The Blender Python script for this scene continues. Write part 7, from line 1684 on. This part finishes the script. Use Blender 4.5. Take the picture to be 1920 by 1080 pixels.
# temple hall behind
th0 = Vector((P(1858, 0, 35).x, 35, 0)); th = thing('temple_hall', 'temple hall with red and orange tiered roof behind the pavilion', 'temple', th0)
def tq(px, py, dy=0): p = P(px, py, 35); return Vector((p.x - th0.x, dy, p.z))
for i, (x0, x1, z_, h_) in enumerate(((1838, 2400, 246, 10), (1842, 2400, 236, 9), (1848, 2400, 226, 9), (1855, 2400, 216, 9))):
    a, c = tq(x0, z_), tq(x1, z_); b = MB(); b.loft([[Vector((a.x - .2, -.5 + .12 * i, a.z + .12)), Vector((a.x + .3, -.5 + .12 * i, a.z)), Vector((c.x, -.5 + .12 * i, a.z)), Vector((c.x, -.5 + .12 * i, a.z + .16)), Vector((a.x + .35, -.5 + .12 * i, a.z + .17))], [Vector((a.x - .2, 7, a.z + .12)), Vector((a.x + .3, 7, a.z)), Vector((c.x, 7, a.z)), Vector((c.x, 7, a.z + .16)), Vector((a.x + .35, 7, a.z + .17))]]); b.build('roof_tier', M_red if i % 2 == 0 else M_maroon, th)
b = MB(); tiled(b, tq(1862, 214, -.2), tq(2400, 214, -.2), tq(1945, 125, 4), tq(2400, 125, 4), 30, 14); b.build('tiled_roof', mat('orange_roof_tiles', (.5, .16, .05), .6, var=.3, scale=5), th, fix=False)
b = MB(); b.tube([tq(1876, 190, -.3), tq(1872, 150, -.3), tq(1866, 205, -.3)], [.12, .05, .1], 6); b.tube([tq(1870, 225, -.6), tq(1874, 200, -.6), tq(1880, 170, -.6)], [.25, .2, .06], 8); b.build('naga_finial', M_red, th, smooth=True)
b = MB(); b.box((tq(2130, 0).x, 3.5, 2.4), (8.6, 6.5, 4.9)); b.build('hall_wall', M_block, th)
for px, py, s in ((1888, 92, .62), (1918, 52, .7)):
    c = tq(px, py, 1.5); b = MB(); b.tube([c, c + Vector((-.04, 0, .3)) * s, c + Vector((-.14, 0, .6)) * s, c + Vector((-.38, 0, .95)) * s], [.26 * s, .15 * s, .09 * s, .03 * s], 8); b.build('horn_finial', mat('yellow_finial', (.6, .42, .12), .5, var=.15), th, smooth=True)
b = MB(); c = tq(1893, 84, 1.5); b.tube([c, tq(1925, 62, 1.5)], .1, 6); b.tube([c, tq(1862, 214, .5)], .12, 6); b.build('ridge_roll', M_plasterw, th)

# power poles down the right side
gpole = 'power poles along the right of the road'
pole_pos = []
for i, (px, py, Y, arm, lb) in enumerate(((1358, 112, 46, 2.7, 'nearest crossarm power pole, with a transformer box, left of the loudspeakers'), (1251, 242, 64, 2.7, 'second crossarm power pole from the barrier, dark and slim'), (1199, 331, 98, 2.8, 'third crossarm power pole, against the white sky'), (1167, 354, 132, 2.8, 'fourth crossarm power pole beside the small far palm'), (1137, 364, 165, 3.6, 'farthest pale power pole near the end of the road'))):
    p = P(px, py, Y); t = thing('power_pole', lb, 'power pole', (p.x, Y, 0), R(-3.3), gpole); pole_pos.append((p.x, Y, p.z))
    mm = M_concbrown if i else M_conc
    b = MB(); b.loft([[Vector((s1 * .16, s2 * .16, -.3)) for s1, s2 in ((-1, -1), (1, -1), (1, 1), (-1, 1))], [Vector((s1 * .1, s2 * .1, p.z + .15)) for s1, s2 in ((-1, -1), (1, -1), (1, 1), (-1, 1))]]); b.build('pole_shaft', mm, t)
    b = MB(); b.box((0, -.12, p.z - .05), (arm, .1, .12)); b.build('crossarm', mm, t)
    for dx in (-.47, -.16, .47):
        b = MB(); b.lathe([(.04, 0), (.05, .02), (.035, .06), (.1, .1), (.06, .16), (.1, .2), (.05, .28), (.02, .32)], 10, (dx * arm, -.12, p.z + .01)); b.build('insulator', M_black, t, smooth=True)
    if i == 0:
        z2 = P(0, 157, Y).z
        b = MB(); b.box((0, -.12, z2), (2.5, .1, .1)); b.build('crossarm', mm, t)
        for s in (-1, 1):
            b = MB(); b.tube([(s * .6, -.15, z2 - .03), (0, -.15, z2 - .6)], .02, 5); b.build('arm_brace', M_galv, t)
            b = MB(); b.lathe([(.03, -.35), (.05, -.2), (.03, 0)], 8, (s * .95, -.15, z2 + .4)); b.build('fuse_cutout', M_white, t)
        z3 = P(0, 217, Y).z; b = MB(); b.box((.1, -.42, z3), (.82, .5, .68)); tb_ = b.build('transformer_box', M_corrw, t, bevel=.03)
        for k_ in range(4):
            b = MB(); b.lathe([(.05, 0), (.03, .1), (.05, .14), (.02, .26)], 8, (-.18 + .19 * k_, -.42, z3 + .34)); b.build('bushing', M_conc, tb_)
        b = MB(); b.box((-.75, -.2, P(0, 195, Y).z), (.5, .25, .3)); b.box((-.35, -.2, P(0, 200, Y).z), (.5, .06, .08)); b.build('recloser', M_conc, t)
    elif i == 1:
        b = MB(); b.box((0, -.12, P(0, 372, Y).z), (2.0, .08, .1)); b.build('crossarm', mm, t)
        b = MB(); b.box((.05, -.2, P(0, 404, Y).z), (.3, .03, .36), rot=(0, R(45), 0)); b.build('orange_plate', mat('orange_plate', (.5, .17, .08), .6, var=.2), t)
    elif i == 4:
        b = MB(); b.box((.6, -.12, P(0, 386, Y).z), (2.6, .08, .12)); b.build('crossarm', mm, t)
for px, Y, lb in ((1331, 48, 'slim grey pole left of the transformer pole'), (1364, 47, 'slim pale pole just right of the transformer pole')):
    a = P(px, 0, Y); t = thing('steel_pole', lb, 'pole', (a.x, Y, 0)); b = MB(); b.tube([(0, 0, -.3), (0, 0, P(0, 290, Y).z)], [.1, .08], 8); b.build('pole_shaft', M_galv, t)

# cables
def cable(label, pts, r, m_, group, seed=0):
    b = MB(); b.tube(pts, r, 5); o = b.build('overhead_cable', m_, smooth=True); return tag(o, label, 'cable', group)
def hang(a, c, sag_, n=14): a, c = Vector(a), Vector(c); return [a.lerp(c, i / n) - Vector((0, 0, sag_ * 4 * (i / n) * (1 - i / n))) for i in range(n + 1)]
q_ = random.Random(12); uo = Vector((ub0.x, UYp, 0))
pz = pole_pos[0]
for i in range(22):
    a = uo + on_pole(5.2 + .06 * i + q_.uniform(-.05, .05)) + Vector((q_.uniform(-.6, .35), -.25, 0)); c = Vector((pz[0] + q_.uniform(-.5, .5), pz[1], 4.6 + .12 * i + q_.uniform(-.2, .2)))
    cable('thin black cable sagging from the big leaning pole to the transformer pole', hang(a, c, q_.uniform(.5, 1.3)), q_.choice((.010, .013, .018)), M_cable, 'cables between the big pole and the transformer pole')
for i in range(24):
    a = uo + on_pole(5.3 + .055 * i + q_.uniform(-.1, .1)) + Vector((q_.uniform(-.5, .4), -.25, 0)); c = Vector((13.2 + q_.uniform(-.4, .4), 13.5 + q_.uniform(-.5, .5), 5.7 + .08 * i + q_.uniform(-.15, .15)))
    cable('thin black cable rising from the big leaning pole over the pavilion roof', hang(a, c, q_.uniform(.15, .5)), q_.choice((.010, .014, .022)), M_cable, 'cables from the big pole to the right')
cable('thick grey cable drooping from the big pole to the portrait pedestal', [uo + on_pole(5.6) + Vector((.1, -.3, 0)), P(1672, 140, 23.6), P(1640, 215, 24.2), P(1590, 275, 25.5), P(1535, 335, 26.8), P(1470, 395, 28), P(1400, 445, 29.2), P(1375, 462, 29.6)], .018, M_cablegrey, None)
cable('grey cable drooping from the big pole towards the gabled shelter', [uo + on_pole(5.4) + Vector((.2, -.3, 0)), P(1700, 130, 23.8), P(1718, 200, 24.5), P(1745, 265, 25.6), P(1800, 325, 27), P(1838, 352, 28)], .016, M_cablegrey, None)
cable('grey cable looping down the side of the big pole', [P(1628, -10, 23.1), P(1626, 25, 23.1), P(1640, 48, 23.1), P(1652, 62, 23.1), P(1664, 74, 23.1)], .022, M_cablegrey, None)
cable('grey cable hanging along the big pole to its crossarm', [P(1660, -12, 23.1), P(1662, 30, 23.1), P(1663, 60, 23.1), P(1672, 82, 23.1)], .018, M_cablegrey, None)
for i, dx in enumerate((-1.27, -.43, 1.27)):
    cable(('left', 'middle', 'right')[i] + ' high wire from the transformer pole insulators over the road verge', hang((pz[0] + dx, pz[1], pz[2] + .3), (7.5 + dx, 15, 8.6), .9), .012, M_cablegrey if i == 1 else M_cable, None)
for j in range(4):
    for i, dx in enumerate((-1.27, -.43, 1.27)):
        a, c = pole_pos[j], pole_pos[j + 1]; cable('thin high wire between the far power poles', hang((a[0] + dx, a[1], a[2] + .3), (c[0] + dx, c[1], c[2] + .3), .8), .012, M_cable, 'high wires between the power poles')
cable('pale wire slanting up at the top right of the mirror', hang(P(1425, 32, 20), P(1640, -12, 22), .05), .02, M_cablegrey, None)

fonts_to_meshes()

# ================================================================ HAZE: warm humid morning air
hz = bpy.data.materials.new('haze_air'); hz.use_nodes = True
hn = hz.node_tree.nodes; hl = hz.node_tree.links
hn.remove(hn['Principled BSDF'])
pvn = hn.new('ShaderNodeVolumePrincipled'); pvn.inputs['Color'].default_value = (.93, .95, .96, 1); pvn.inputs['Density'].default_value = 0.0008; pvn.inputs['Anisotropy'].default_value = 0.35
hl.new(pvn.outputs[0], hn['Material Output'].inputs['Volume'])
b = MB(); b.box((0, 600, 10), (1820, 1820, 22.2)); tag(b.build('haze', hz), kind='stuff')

• Exercise: Copy out only the lines running from the beginning of the data to the line with "b = MB(); c = tq(1893, 84, 1.5);", both ends included.

• Task solution:
The Blender Python script for this scene continues. Write part 7, from line 1684 on. This part finishes the script. Use Blender 4.5. Take the picture to be 1920 by 1080 pixels.
# temple hall behind
th0 = Vector((P(1858, 0, 35).x, 35, 0)); th = thing('temple_hall', 'temple hall with red and orange tiered roof behind the pavilion', 'temple', th0)
def tq(px, py, dy=0): p = P(px, py, 35); return Vector((p.x - th0.x, dy, p.z))
for i, (x0, x1, z_, h_) in enumerate(((1838, 2400, 246, 10), (1842, 2400, 236, 9), (1848, 2400, 226, 9), (1855, 2400, 216, 9))):
    a, c = tq(x0, z_), tq(x1, z_); b = MB(); b.loft([[Vector((a.x - .2, -.5 + .12 * i, a.z + .12)), Vector((a.x + .3, -.5 + .12 * i, a.z)), Vector((c.x, -.5 + .12 * i, a.z)), Vector((c.x, -.5 + .12 * i, a.z + .16)), Vector((a.x + .35, -.5 + .12 * i, a.z + .17))], [Vector((a.x - .2, 7, a.z + .12)), Vector((a.x + .3, 7, a.z)), Vector((c.x, 7, a.z)), Vector((c.x, 7, a.z + .16)), Vector((a.x + .35, 7, a.z + .17))]]); b.build('roof_tier', M_red if i % 2 == 0 else M_maroon, th)
b = MB(); tiled(b, tq(1862, 214, -.2), tq(2400, 214, -.2), tq(1945, 125, 4), tq(2400, 125, 4), 30, 14); b.build('tiled_roof', mat('orange_roof_tiles', (.5, .16, .05), .6, var=.3, scale=5), th, fix=False)
b = MB(); b.tube([tq(1876, 190, -.3), tq(1872, 150, -.3), tq(1866, 205, -.3)], [.12, .05, .1], 6); b.tube([tq(1870, 225, -.6), tq(1874, 200, -.6), tq(1880, 170, -.6)], [.25, .2, .06], 8); b.build('naga_finial', M_red, th, smooth=True)
b = MB(); b.box((tq(2130, 0).x, 3.5, 2.4), (8.6, 6.5, 4.9)); b.build('hall_wall', M_block, th)
for px, py, s in ((1888, 92, .62), (1918, 52, .7)):
    c = tq(px, py, 1.5); b = MB(); b.tube([c, c + Vector((-.04, 0, .3)) * s, c + Vector((-.14, 0, .6)) * s, c + Vector((-.38, 0, .95)) * s], [.26 * s, .15 * s, .09 * s, .03 * s], 8); b.build('horn_finial', mat('yellow_finial', (.6, .42, .12), .5, var=.15), th, smooth=True)
b = MB(); c = tq(1893, 84, 1.5); b.tube([c, tq(1925, 62, 1.5)], .1, 6); b.tube([c, tq(1862, 214, .5)], .12, 6); b.build('ridge_roll', M_plasterw, th)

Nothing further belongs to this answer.